Industry Noize: Labels To Sue Russian Social Network

Sony, Universal and Warner are among the record companies planning to sue Russian social network vKontakte for “large scale” music piracy.

They claim vKontakte deliberately allows music piracy on its service.

The labels have filed separate lawsuits in the St. Petersburg & Leningradsky Region Arbitration Courts. The record companies also reckon vKontakte has about 143 million users, 88 million living in Russia, and a huge stash of music uploaded by its users.

So far, the site has ignored requests to strike licensing deals with rightsholders.

Sony, Universal, Warner and reportedly other smaller companies want the St. Petersburg court to force the Russian network site to scan for copyrighted songs and pay damages.

“VK’s music service, unlike others in Russia, is an unlicensed file-sharing service that is designed for copyright infringement on a large scale,” said IFPI chief exec Frances Moore.

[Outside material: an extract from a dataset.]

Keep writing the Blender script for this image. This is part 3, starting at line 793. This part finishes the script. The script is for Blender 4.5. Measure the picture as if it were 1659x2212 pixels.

The Russian site has so far declined to comment, other than telling the Guardian it hasn’t yet received legal papers from the major labels.

The IFPI says the widespread availability of downloadable music on vKontakte is harming licensed digital music services in Russia, including local players Yandex and Trava, and global services iTunes and Deezer.

It’s not easy to second-guess how vKontakte will react, given that its founder Pavel Durov has just resigned. It’s not the first time vKontakte has fallen foul of the recorded music industry.

In 2011 the Recording Industry Association of America called the site “a notorious market,” and the following year it lost a case against a couple of Russian music firms.

Recent figures from the IFPI indicate Russian recorded music revenues are close to 2.2 billion rubles ($70 million), which means it doesn’t come close to producing what could be expected from such a huge market.